### Collected data

▬▬▬▬▬▬

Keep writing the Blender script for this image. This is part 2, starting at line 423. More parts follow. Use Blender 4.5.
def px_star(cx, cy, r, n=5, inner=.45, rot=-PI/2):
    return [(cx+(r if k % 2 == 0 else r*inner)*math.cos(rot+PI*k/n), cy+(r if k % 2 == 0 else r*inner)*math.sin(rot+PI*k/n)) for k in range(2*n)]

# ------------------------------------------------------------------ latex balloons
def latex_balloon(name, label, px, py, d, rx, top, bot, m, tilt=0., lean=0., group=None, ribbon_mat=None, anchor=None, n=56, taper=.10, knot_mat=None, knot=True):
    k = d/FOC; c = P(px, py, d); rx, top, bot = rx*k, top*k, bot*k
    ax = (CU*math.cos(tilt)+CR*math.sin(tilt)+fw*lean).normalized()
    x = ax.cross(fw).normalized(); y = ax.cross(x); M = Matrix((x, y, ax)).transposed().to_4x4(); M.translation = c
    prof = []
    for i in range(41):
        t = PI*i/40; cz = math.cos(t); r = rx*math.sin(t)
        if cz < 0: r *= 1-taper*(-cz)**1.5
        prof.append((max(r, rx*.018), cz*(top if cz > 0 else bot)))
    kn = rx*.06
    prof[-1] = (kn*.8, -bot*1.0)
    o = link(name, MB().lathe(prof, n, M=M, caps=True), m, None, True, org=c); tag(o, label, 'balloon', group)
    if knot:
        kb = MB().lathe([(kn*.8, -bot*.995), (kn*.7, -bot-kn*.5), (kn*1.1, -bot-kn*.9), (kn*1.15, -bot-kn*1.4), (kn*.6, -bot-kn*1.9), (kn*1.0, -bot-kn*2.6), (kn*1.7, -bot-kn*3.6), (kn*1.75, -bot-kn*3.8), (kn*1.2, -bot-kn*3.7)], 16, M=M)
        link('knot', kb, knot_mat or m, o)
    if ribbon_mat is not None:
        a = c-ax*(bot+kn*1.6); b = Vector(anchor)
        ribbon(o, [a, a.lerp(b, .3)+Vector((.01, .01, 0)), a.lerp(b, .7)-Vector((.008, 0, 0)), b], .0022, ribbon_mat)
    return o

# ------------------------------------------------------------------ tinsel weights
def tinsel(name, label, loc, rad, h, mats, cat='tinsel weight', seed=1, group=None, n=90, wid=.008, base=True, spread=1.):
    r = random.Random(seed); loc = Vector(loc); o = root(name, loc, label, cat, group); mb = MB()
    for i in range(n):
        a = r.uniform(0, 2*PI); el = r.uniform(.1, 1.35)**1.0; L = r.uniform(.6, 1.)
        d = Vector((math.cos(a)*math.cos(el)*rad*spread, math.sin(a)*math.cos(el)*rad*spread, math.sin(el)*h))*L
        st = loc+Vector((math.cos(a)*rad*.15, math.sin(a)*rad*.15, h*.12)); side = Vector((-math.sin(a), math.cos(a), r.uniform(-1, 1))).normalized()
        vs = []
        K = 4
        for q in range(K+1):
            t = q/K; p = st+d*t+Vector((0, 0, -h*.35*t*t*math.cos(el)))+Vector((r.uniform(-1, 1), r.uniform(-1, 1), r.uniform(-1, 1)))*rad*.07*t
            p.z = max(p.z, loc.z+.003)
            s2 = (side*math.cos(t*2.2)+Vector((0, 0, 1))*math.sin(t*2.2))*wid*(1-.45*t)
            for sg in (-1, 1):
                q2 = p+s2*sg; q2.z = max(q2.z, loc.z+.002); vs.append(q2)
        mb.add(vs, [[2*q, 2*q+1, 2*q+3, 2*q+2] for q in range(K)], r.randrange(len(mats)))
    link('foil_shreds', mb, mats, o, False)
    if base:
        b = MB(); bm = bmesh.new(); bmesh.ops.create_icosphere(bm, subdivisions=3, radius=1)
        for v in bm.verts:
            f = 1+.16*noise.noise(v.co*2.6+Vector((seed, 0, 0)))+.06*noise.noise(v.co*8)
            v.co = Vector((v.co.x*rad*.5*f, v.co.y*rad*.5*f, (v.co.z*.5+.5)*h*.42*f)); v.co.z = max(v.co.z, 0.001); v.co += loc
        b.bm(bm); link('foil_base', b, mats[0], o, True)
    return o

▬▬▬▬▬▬

### Aim of the task
Without changing anything, quote the lines from the top of the data to the line that contains "return [(cx+(r if", including that line.

### Result of this exercise
Keep writing the Blender script for this image. This is part 2, starting at line 423. More parts follow. Use Blender 4.5.
def px_star(cx, cy, r, n=5, inner=.45, rot=-PI/2):
    return [(cx+(r if k % 2 == 0 else r*inner)*math.cos(rot+PI*k/n), cy+(r if k % 2 == 0 else r*inner)*math.sin(rot+PI*k/n)) for k in range(2*n)]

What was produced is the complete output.